I confess to festishizing shorter poems, and those which are not utterly complex in terms of their constructed format, as we don't believe these read quite as well onscreen as on the page, but that still leaves room for even highly “post-modern” poetry, which we enjoy. It should be emphasized that we are not only or primarily interested in “political” poetry, but, unlike many sites and journals are not opposed to it either. We like to strike a balance in each month's “issue” between a variety of themes and voices.

Nthposition wishes to encourage writers, but prefers submissions from those previously published. About half the work we feature has been solicited. Poetry submissions (a sample 1-4 poems and a brief biographical note) should be sent to the poetry editor c/o todd@toddswift.com ; if accepted, there will be a reply within 2-4 weeks. Work is usually online 1-7 weeks from time of acceptance.

Nthposition has begun to publish print-on-demand books, and an “anthology” of the best of its first two years of its fiction and poetry will be available to mark the second anniversary, this spring.

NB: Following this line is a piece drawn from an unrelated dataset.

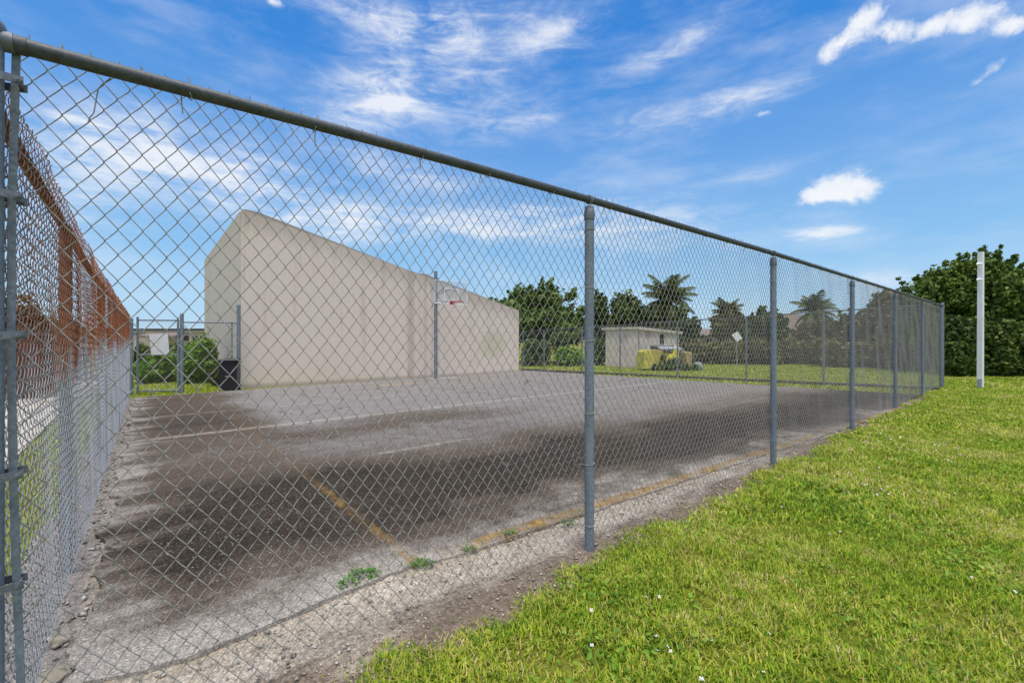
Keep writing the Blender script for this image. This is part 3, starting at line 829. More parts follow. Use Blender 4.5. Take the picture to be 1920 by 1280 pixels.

I look forward to reading your submissions in 2004.


Todd Swift, London

Todd Swift was born in Montreal in 1966. Since 1997 he has lived in Europe, first Budapest, then Paris, now London. He is the author or editor of seven books, including Poetry Nation , Budavox, 100 Poets Against The War, and his recent collection, Cafe Alibi. His poems have been translated into many languages, such as Arabic, French, German, Hungarian, and Korean. In 2002 he also released an avant-garde text/musique CD (Swifty Lazarus: The Envelope, Please) with composer Tom Walsh on the Wired on Words label. Todd is poetry editor of www.nthposition.com and contributing editor of Rattapallax and Matrix magazines, in New York and Montreal, respectively. He is also a screenwriter (HBO, Paramount, Fox) and essayist (The National Post, The Dubliner, Vallum). He has several books forthcoming in 2004/2005, including his new collection of poems, Rue du Regard. He was one of nine world poets invited to read at the Frankfurt Book Fair's International Centre in October, 2003. He is recently married to Sara Egan.